Sent to Prison under the Federal Sentencing Guidelines

1.4 million.

This is roughly the number of people who have stood before judges and had sentences imposed on them under the “federal sentencing guidelines,” which the U.S. Sentencing Commission established in 1989.

The guidelines, in the words of the Commission, are “intended to promote fairness through the establishment of sanctions proportionate to the severity of the crime and the avoidance of unwarranted disparity by setting similar penalties for similarly situated offenders.”

In other words, the guidelines are supposed to help make prison sentences fair (stuffing prisons overfull with nonviolent drug offenders comes to mind). And they’re supposed to ensure that two people convicted of similar crimes under similar circumstances don’t get vastly different sentences for no good reason.
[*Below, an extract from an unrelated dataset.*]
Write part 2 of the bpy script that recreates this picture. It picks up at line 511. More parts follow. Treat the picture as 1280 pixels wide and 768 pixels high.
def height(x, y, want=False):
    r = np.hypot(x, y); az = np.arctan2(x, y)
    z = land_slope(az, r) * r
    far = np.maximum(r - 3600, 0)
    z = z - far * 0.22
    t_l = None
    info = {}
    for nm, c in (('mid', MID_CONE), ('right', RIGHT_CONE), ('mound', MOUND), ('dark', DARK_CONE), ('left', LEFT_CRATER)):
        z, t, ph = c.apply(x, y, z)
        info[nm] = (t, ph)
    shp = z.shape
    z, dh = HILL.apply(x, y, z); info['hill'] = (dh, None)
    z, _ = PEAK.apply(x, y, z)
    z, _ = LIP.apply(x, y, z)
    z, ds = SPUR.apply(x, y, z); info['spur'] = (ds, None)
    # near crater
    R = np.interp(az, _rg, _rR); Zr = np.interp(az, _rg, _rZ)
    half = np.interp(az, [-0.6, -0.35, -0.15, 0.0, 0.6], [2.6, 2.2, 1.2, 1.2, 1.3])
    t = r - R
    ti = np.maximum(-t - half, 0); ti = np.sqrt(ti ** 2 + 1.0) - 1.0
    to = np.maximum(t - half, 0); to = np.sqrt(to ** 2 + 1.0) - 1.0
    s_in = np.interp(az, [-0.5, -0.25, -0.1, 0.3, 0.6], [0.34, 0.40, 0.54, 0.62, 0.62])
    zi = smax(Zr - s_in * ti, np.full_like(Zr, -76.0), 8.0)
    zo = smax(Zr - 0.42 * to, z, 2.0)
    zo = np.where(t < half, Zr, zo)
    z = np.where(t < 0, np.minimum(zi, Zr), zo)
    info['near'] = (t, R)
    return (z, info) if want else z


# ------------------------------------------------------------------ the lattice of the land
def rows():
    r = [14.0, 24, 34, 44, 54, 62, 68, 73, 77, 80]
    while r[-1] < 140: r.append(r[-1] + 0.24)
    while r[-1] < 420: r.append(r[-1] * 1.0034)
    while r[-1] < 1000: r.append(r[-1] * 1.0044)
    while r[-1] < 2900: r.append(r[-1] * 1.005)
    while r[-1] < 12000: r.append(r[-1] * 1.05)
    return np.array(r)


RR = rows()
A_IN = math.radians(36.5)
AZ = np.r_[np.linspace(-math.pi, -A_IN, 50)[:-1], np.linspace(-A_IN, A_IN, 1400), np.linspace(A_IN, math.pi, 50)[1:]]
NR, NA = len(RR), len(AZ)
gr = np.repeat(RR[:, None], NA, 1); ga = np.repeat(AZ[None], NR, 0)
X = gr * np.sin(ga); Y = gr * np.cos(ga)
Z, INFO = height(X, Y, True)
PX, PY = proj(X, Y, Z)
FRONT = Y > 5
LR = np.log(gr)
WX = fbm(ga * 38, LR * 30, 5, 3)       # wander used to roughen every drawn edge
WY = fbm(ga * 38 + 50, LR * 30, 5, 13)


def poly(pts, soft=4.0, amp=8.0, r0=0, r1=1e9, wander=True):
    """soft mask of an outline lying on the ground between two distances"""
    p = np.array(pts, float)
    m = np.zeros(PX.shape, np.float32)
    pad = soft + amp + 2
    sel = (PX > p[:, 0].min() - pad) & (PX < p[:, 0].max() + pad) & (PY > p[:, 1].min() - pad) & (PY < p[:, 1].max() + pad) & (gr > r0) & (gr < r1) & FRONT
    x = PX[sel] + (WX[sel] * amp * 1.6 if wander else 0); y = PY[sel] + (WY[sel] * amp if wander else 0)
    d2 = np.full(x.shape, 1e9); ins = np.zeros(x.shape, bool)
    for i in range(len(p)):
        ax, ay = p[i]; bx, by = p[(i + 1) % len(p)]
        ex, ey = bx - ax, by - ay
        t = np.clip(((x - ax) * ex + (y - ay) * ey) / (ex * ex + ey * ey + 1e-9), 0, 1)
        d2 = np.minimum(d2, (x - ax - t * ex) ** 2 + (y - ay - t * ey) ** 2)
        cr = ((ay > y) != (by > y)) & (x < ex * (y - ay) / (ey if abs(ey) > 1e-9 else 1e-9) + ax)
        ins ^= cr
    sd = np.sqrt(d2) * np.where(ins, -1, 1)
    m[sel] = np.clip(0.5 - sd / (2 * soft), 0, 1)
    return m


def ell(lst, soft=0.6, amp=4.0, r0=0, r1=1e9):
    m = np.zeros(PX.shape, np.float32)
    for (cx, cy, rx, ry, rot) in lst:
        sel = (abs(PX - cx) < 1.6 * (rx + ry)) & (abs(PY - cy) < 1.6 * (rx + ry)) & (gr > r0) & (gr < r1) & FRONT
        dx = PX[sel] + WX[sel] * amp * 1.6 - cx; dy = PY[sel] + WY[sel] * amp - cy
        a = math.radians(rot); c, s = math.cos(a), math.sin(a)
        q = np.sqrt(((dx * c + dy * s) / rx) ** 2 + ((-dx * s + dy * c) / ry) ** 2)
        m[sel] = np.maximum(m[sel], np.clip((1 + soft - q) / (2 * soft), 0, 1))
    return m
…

But that’s not what is happening.

From 1983 to 2009, the rate of guilty pleas-to take one apparent example of a lack of fairness-has gone from 83% to 96% (according to the U.S. Sentencing Commission). It would seem as though something was strong-arming these people into giving up their right to a trial.

What might that be?

The Hangman Threatens 10 Years for Possession of Child Porn

Nothing is scarier than the noose or the proverbial axe hanging over your head. And the axe is what federal prosecutors wield. Federal prosecutors play the role of jury and executioner, essentially, hanging extraordinarily harsh sentences over the heads of people accused of federal crimes.

Take sentencing for child pornography offenses.

The potential punishment for child pornography is extremely harsh. As Felisa Cardona ( wrote for the Denver Post back in late 2009, “A first-time offender with no criminal history can be sentenced to 10 years in federal prison.”

We’re not even talking about people alleged to have committed the more serious child pornography offenses like sharing and distribution. We’re talking about mere possession, with no evidence that the person posed an actual risk of harm to a child.

We’re All Social Misfits

Cardona quotes federal judge Robin Cauthron: “It is too often the case that a defendant appears to be a social misfit looking at dirty pictures in the privacy of his own home without any real prospect of touching or otherwise acting out as to any person. As foul as child pornography is, I am unpersuaded by the suggestion that a direct link has been proven between viewing child porn and molesting children.”

And, if it’s true that millions of Americans view the “dirty pictures” of legal adult pornography behind closed doors in the privacy of their bedrooms, aren’t we all, in that sense, social misfits?

Social misfits or not, the hangman and his threats should be no part of a fair criminal justice system that should be doing a better job of fitting the punishment to the crime.